*Exercise brief*
Return the material word for word. Do not include pictures.

Start of Data excerpt

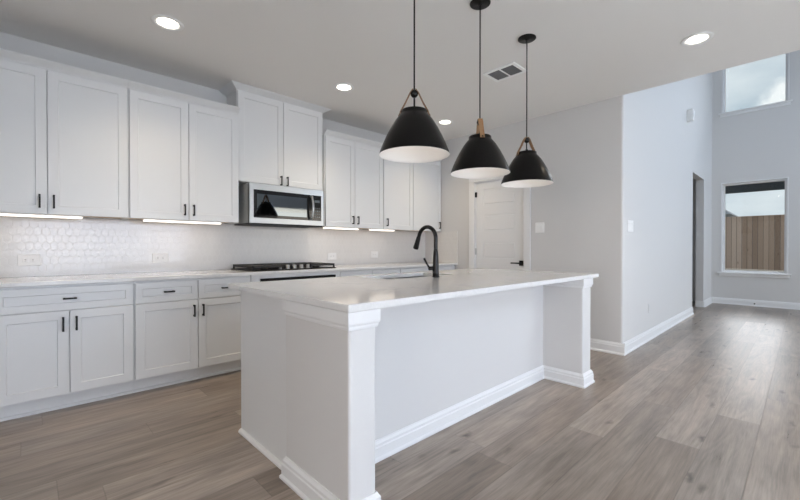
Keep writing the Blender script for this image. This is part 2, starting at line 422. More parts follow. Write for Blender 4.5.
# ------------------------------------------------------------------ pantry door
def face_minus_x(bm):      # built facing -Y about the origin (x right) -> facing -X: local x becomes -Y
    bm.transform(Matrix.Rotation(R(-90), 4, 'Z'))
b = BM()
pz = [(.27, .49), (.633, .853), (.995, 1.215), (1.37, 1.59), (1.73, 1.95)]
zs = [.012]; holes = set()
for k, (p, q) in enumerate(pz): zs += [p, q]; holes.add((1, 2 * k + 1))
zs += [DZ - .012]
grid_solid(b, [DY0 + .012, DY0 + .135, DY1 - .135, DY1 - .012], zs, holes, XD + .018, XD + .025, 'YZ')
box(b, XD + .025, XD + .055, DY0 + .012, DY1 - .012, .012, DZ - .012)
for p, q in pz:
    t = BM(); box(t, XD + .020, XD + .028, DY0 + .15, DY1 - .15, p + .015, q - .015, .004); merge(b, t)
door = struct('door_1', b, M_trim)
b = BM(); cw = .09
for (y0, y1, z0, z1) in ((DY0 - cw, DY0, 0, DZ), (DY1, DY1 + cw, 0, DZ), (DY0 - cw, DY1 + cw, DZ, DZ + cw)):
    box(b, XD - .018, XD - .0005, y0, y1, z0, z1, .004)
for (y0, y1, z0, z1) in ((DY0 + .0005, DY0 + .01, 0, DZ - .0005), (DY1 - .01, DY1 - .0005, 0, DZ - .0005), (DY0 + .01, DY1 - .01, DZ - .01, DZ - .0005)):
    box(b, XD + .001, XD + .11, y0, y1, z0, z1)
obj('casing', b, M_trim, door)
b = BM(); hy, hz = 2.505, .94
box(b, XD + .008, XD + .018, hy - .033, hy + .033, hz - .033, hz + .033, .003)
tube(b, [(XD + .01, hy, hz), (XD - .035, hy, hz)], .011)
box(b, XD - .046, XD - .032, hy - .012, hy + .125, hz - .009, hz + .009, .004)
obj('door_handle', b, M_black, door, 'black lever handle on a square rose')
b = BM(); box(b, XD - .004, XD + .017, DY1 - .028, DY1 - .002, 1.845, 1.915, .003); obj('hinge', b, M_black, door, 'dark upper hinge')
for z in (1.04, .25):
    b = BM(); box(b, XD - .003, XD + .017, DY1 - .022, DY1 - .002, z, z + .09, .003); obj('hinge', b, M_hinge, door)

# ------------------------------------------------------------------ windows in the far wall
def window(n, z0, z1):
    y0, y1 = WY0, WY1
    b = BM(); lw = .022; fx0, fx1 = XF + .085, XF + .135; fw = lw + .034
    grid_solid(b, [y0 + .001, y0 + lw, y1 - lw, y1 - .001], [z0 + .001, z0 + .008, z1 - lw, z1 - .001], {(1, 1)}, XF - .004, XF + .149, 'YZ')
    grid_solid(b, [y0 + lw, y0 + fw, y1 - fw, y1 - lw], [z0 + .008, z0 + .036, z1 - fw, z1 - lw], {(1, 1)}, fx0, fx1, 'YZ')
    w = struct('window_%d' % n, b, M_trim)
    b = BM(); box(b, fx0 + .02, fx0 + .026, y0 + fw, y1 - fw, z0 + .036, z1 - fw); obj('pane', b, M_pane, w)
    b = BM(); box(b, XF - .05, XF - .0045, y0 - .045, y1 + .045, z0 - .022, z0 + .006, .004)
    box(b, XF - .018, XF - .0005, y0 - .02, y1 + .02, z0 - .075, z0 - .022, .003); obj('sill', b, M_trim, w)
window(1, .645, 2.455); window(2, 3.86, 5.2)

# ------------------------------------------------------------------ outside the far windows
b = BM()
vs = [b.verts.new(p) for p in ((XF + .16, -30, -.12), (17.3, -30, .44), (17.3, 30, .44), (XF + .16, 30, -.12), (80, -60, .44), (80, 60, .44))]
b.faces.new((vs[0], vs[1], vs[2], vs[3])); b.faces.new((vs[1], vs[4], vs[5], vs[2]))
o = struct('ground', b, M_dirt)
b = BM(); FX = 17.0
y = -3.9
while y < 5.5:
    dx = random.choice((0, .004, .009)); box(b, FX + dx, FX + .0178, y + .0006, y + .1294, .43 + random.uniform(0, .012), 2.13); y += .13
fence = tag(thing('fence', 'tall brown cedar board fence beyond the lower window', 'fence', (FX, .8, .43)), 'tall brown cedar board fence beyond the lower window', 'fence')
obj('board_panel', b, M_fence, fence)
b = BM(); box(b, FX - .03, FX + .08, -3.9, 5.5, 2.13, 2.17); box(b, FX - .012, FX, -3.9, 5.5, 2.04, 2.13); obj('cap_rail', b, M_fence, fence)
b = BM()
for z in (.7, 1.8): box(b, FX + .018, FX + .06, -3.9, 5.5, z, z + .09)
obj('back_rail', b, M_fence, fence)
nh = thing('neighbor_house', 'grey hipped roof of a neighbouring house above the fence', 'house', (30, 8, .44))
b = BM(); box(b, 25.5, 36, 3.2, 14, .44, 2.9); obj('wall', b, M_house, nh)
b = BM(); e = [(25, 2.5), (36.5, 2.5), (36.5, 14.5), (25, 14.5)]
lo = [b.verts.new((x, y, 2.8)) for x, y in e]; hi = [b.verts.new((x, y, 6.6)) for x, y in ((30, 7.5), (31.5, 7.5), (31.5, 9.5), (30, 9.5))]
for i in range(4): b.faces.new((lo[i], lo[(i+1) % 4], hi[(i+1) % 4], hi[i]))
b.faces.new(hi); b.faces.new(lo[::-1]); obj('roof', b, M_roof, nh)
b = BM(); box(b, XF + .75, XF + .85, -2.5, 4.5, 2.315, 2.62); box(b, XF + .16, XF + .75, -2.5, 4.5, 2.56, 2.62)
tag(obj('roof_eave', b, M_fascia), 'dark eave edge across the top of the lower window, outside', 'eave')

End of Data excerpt

*Output below*
Keep writing the Blender script for this image. This is part 2, starting at line 422. More parts follow. Write for Blender 4.5.
# ------------------------------------------------------------------ pantry door
def face_minus_x(bm):      # built facing -Y about the origin (x right) -> facing -X: local x becomes -Y
    bm.transform(Matrix.Rotation(R(-90), 4, 'Z'))
b = BM()
pz = [(.27, .49), (.633, .853), (.995, 1.215), (1.37, 1.59), (1.73, 1.95)]
zs = [.012]; holes = set()
for k, (p, q) in enumerate(pz): zs += [p, q]; holes.add((1, 2 * k + 1))
zs += [DZ - .012]
grid_solid(b, [DY0 + .012, DY0 + .135, DY1 - .135, DY1 - .012], zs, holes, XD + .018, XD + .025, 'YZ')
box(b, XD + .025, XD + .055, DY0 + .012, DY1 - .012, .012, DZ - .012)
for p, q in pz:
    t = BM(); box(t, XD + .020, XD + .028, DY0 + .15, DY1 - .15, p + .015, q - .015, .004); merge(b, t)
door = struct('door_1', b, M_trim)
b = BM(); cw = .09
for (y0, y1, z0, z1) in ((DY0 - cw, DY0, 0, DZ), (DY1, DY1 + cw, 0, DZ), (DY0 - cw, DY1 + cw, DZ, DZ + cw)):
    box(b, XD - .018, XD - .0005, y0, y1, z0, z1, .004)
for (y0, y1, z0, z1) in ((DY0 + .0005, DY0 + .01, 0, DZ - .0005), (DY1 - .01, DY1 - .0005, 0, DZ - .0005), (DY0 + .01, DY1 - .01, DZ - .01, DZ - .0005)):
    box(b, XD + .001, XD + .11, y0, y1, z0, z1)
obj('casing', b, M_trim, door)
b = BM(); hy, hz = 2.505, .94
box(b, XD + .008, XD + .018, hy - .033, hy + .033, hz - .033, hz + .033, .003)
tube(b, [(XD + .01, hy, hz), (XD - .035, hy, hz)], .011)
box(b, XD - .046, XD - .032, hy - .012, hy + .125, hz - .009, hz + .009, .004)
obj('door_handle', b, M_black, door, 'black lever handle on a square rose')
b = BM(); box(b, XD - .004, XD + .017, DY1 - .028, DY1 - .002, 1.845, 1.915, .003); obj('hinge', b, M_black, door, 'dark upper hinge')
for z in (1.04, .25):
    b = BM(); box(b, XD - .003, XD + .017, DY1 - .022, DY1 - .002, z, z + .09, .003); obj('hinge', b, M_hinge, door)

# ------------------------------------------------------------------ windows in the far wall
def window(n, z0, z1):
    y0, y1 = WY0, WY1
    b = BM(); lw = .022; fx0, fx1 = XF + .085, XF + .135; fw = lw + .034
    grid_solid(b, [y0 + .001, y0 + lw, y1 - lw, y1 - .001], [z0 + .001, z0 + .008, z1 - lw, z1 - .001], {(1, 1)}, XF - .004, XF + .149, 'YZ')
    grid_solid(b, [y0 + lw, y0 + fw, y1 - fw, y1 - lw], [z0 + .008, z0 + .036, z1 - fw, z1 - lw], {(1, 1)}, fx0, fx1, 'YZ')
    w = struct('window_%d' % n, b, M_trim)
    b = BM(); box(b, fx0 + .02, fx0 + .026, y0 + fw, y1 - fw, z0 + .036, z1 - fw); obj('pane', b, M_pane, w)
    b = BM(); box(b, XF - .05, XF - .0045, y0 - .045, y1 + .045, z0 - .022, z0 + .006, .004)
    box(b, XF - .018, XF - .0005, y0 - .02, y1 + .02, z0 - .075, z0 - .022, .003); obj('sill', b, M_trim, w)
window(1, .645, 2.455); window(2, 3.86, 5.2)

# ------------------------------------------------------------------ outside the far windows
b = BM()
vs = [b.verts.new(p) for p in ((XF + .16, -30, -.12), (17.3, -30, .44), (17.3, 30, .44), (XF + .16, 30, -.12), (80, -60, .44), (80, 60, .44))]
b.faces.new((vs[0], vs[1], vs[2], vs[3])); b.faces.new((vs[1], vs[4], vs[5], vs[2]))
o = struct('ground', b, M_dirt)
b = BM(); FX = 17.0
y = -3.9
while y < 5.5:
    dx = random.choice((0, .004, .009)); box(b, FX + dx, FX + .0178, y + .0006, y + .1294, .43 + random.uniform(0, .012), 2.13); y += .13
fence = tag(thing('fence', 'tall brown cedar board fence beyond the lower window', 'fence', (FX, .8, .43)), 'tall brown cedar board fence beyond the lower window', 'fence')
obj('board_panel', b, M_fence, fence)
b = BM(); box(b, FX - .03, FX + .08, -3.9, 5.5, 2.13, 2.17); box(b, FX - .012, FX, -3.9, 5.5, 2.04, 2.13); obj('cap_rail', b, M_fence, fence)
b = BM()
for z in (.7, 1.8): box(b, FX + .018, FX + .06, -3.9, 5.5, z, z + .09)
obj('back_rail', b, M_fence, fence)
nh = thing('neighbor_house', 'grey hipped roof of a neighbouring house above the fence', 'house', (30, 8, .44))
b = BM(); box(b, 25.5, 36, 3.2, 14, .44, 2.9); obj('wall', b, M_house, nh)
b = BM(); e = [(25, 2.5), (36.5, 2.5), (36.5, 14.5), (25, 14.5)]
lo = [b.verts.new((x, y, 2.8)) for x, y in e]; hi = [b.verts.new((x, y, 6.6)) for x, y in ((30, 7.5), (31.5, 7.5), (31.5, 9.5), (30, 9.5))]
for i in range(4): b.faces.new((lo[i], lo[(i+1) % 4], hi[(i+1) % 4], hi[i]))
b.faces.new(hi); b.faces.new(lo[::-1]); obj('roof', b, M_roof, nh)
b = BM(); box(b, XF + .75, XF + .85, -2.5, 4.5, 2.315, 2.62); box(b, XF + .16, XF + .75, -2.5, 4.5, 2.56, 2.62)
tag(obj('roof_eave', b, M_fascia), 'dark eave edge across the top of the lower window, outside', 'eave')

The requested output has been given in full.